Data provided:
________________________

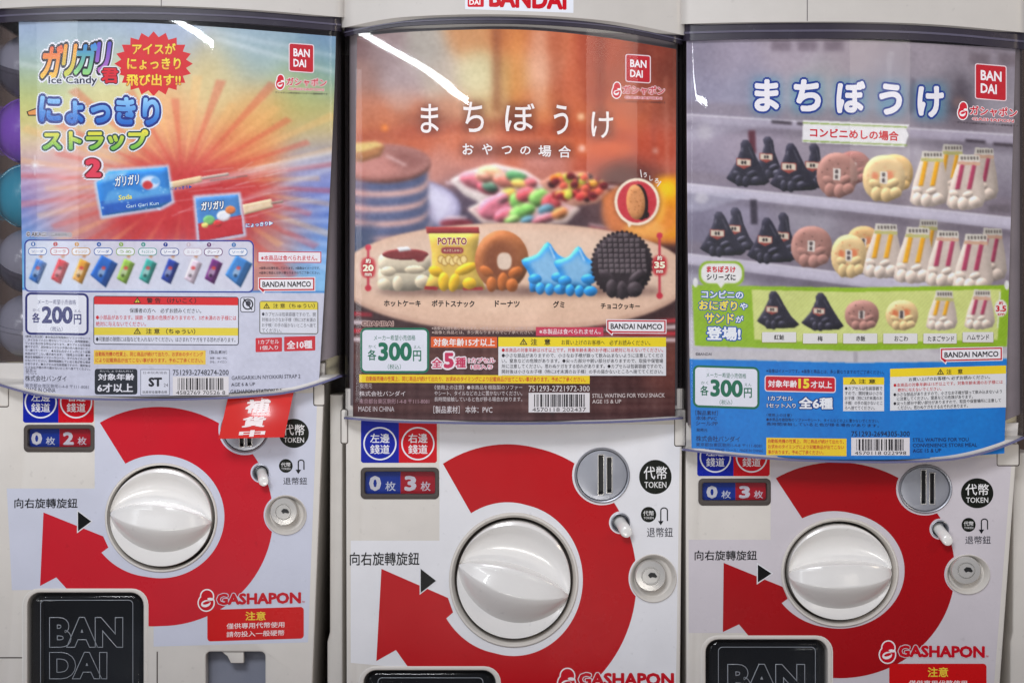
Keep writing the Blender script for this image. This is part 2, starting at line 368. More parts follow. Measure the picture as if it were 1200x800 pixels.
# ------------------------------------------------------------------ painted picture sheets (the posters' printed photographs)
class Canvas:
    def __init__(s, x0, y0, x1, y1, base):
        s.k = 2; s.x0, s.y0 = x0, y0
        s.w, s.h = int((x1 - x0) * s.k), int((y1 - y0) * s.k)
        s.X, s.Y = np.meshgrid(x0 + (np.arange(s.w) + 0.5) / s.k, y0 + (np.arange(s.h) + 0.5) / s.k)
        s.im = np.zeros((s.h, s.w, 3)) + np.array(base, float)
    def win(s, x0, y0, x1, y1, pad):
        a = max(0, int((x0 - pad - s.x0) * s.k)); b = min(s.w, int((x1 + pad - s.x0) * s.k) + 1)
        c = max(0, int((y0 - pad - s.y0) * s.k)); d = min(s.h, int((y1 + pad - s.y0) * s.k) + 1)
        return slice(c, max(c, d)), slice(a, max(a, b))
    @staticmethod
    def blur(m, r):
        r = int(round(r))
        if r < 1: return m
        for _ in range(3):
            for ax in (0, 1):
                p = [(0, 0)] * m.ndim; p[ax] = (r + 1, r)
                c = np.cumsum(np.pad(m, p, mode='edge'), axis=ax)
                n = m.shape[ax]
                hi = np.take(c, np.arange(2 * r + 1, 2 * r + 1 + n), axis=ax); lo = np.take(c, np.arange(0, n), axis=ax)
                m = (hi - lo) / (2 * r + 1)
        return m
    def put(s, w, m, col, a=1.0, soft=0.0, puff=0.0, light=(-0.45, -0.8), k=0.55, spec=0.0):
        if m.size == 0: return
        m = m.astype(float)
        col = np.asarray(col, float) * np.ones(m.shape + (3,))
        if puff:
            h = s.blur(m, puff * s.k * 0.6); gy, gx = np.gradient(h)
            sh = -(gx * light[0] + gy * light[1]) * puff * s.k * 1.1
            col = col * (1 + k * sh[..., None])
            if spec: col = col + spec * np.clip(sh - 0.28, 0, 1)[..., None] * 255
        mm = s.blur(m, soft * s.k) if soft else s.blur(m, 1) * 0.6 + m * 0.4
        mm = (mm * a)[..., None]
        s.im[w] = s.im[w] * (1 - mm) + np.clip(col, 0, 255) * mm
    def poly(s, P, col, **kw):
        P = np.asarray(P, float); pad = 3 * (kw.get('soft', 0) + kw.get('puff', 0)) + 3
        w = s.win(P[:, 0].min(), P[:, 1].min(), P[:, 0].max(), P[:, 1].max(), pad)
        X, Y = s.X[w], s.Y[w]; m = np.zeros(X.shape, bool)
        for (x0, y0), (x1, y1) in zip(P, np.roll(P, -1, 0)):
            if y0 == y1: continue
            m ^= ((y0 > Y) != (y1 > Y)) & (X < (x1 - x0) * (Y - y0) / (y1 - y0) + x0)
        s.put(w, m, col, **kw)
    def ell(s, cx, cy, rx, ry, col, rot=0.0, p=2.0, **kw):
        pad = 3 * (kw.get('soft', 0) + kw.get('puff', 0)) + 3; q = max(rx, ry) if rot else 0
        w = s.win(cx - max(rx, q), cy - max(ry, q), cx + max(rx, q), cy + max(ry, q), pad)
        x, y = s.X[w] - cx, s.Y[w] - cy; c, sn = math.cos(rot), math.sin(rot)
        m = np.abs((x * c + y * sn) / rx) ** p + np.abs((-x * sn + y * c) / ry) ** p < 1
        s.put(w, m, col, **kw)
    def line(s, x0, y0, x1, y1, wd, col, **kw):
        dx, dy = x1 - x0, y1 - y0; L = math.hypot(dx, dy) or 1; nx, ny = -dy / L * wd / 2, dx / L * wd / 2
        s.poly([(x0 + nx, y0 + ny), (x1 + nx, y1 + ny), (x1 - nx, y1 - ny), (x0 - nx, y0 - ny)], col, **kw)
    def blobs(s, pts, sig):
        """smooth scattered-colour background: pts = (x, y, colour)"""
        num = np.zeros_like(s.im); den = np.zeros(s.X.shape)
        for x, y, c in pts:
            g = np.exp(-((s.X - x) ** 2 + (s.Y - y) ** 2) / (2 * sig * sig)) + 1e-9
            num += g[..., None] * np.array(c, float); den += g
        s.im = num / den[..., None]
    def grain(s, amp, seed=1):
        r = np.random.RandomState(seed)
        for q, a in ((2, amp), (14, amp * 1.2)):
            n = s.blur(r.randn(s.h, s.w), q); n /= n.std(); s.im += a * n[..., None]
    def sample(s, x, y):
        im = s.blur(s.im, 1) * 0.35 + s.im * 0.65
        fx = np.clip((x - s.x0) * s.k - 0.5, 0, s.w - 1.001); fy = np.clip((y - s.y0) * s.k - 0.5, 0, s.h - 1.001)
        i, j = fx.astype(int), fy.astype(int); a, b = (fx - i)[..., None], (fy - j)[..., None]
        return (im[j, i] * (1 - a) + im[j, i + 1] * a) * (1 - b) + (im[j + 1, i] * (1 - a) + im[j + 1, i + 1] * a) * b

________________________

What needs to be done:
Your task is an exact transcription of all the data, minus the pictures.

Completed task:
Keep writing the Blender script for this image. This is part 2, starting at line 368. More parts follow. Measure the picture as if it were 1200x800 pixels.
# ------------------------------------------------------------------ painted picture sheets (the posters' printed photographs)
class Canvas:
    def __init__(s, x0, y0, x1, y1, base):
        s.k = 2; s.x0, s.y0 = x0, y0
        s.w, s.h = int((x1 - x0) * s.k), int((y1 - y0) * s.k)
        s.X, s.Y = np.meshgrid(x0 + (np.arange(s.w) + 0.5) / s.k, y0 + (np.arange(s.h) + 0.5) / s.k)
        s.im = np.zeros((s.h, s.w, 3)) + np.array(base, float)
    def win(s, x0, y0, x1, y1, pad):
        a = max(0, int((x0 - pad - s.x0) * s.k)); b = min(s.w, int((x1 + pad - s.x0) * s.k) + 1)
        c = max(0, int((y0 - pad - s.y0) * s.k)); d = min(s.h, int((y1 + pad - s.y0) * s.k) + 1)
        return slice(c, max(c, d)), slice(a, max(a, b))
    @staticmethod
    def blur(m, r):
        r = int(round(r))
        if r < 1: return m
        for _ in range(3):
            for ax in (0, 1):
                p = [(0, 0)] * m.ndim; p[ax] = (r + 1, r)
                c = np.cumsum(np.pad(m, p, mode='edge'), axis=ax)
                n = m.shape[ax]
                hi = np.take(c, np.arange(2 * r + 1, 2 * r + 1 + n), axis=ax); lo = np.take(c, np.arange(0, n), axis=ax)
                m = (hi - lo) / (2 * r + 1)
        return m
    def put(s, w, m, col, a=1.0, soft=0.0, puff=0.0, light=(-0.45, -0.8), k=0.55, spec=0.0):
        if m.size == 0: return
        m = m.astype(float)
        col = np.asarray(col, float) * np.ones(m.shape + (3,))
        if puff:
            h = s.blur(m, puff * s.k * 0.6); gy, gx = np.gradient(h)
            sh = -(gx * light[0] + gy * light[1]) * puff * s.k * 1.1
            col = col * (1 + k * sh[..., None])
            if spec: col = col + spec * np.clip(sh - 0.28, 0, 1)[..., None] * 255
        mm = s.blur(m, soft * s.k) if soft else s.blur(m, 1) * 0.6 + m * 0.4
        mm = (mm * a)[..., None]
        s.im[w] = s.im[w] * (1 - mm) + np.clip(col, 0, 255) * mm
    def poly(s, P, col, **kw):
        P = np.asarray(P, float); pad = 3 * (kw.get('soft', 0) + kw.get('puff', 0)) + 3
        w = s.win(P[:, 0].min(), P[:, 1].min(), P[:, 0].max(), P[:, 1].max(), pad)
        X, Y = s.X[w], s.Y[w]; m = np.zeros(X.shape, bool)
        for (x0, y0), (x1, y1) in zip(P, np.roll(P, -1, 0)):
            if y0 == y1: continue
            m ^= ((y0 > Y) != (y1 > Y)) & (X < (x1 - x0) * (Y - y0) / (y1 - y0) + x0)
        s.put(w, m, col, **kw)
    def ell(s, cx, cy, rx, ry, col, rot=0.0, p=2.0, **kw):
        pad = 3 * (kw.get('soft', 0) + kw.get('puff', 0)) + 3; q = max(rx, ry) if rot else 0
        w = s.win(cx - max(rx, q), cy - max(ry, q), cx + max(rx, q), cy + max(ry, q), pad)
        x, y = s.X[w] - cx, s.Y[w] - cy; c, sn = math.cos(rot), math.sin(rot)
        m = np.abs((x * c + y * sn) / rx) ** p + np.abs((-x * sn + y * c) / ry) ** p < 1
        s.put(w, m, col, **kw)
    def line(s, x0, y0, x1, y1, wd, col, **kw):
        dx, dy = x1 - x0, y1 - y0; L = math.hypot(dx, dy) or 1; nx, ny = -dy / L * wd / 2, dx / L * wd / 2
        s.poly([(x0 + nx, y0 + ny), (x1 + nx, y1 + ny), (x1 - nx, y1 - ny), (x0 - nx, y0 - ny)], col, **kw)
    def blobs(s, pts, sig):
        """smooth scattered-colour background: pts = (x, y, colour)"""
        num = np.zeros_like(s.im); den = np.zeros(s.X.shape)
        for x, y, c in pts:
            g = np.exp(-((s.X - x) ** 2 + (s.Y - y) ** 2) / (2 * sig * sig)) + 1e-9
            num += g[..., None] * np.array(c, float); den += g
        s.im = num / den[..., None]
    def grain(s, amp, seed=1):
        r = np.random.RandomState(seed)
        for q, a in ((2, amp), (14, amp * 1.2)):
            n = s.blur(r.randn(s.h, s.w), q); n /= n.std(); s.im += a * n[..., None]
    def sample(s, x, y):
        im = s.blur(s.im, 1) * 0.35 + s.im * 0.65
        fx = np.clip((x - s.x0) * s.k - 0.5, 0, s.w - 1.001); fy = np.clip((y - s.y0) * s.k - 0.5, 0, s.h - 1.001)
        i, j = fx.astype(int), fy.astype(int); a, b = (fx - i)[..., None], (fy - j)[..., None]
        return (im[j, i] * (1 - a) + im[j, i + 1] * a) * (1 - b) + (im[j + 1, i] * (1 - a) + im[j + 1, i + 1] * a) * b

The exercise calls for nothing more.